### Written request
Give the number of lines holding the string "pixels", and nothing else.

### Entries shown
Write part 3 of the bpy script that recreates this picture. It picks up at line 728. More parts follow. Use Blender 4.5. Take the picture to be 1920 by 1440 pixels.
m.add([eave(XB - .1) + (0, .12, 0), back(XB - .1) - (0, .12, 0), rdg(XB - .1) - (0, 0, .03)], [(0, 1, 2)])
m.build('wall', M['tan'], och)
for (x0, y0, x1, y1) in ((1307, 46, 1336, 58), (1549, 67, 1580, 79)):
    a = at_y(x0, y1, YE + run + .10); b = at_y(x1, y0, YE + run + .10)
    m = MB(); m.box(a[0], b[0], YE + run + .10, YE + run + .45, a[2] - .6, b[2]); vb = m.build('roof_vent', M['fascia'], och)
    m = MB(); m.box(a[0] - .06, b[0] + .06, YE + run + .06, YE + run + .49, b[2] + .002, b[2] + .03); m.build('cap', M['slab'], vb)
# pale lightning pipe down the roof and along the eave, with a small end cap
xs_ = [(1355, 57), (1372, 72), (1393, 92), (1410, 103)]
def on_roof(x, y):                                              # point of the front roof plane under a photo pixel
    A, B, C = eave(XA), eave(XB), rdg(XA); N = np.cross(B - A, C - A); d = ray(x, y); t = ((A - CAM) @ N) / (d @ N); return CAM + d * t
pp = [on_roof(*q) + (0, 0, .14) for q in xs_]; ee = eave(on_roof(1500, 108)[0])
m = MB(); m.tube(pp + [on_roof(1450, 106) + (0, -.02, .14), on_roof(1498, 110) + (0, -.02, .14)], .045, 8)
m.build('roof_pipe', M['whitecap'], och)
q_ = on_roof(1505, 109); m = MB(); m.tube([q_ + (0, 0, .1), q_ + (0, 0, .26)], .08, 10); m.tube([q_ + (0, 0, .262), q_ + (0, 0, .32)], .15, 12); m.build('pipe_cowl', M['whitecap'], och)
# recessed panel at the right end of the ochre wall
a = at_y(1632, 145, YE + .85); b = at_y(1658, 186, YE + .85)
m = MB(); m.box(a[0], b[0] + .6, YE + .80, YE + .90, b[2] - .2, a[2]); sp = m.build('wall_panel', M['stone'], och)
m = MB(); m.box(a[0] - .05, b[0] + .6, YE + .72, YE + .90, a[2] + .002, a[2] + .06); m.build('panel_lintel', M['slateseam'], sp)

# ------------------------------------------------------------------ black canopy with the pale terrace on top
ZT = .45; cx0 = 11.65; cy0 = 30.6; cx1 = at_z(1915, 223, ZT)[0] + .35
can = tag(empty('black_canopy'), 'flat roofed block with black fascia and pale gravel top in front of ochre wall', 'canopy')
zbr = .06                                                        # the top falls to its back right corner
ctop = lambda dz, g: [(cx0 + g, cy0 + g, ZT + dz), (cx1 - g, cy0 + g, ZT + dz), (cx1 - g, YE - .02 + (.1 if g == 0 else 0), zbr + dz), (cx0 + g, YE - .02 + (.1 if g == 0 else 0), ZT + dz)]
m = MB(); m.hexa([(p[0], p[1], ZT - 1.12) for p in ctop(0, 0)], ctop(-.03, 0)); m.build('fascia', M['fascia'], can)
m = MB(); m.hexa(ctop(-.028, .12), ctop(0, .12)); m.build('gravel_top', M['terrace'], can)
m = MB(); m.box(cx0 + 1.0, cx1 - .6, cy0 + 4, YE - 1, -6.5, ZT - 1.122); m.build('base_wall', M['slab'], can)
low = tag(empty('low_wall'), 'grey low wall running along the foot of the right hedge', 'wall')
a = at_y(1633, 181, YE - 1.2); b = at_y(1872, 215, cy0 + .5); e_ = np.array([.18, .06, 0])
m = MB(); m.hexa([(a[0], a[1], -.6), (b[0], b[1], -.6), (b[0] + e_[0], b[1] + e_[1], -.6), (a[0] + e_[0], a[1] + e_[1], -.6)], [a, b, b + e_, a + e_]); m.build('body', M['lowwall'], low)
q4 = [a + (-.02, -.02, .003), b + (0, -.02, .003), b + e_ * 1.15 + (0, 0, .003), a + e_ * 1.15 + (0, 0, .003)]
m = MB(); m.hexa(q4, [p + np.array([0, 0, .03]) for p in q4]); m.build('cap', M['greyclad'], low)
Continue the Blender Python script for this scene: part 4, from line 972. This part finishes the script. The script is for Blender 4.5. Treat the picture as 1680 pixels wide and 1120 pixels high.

### Complete answer
2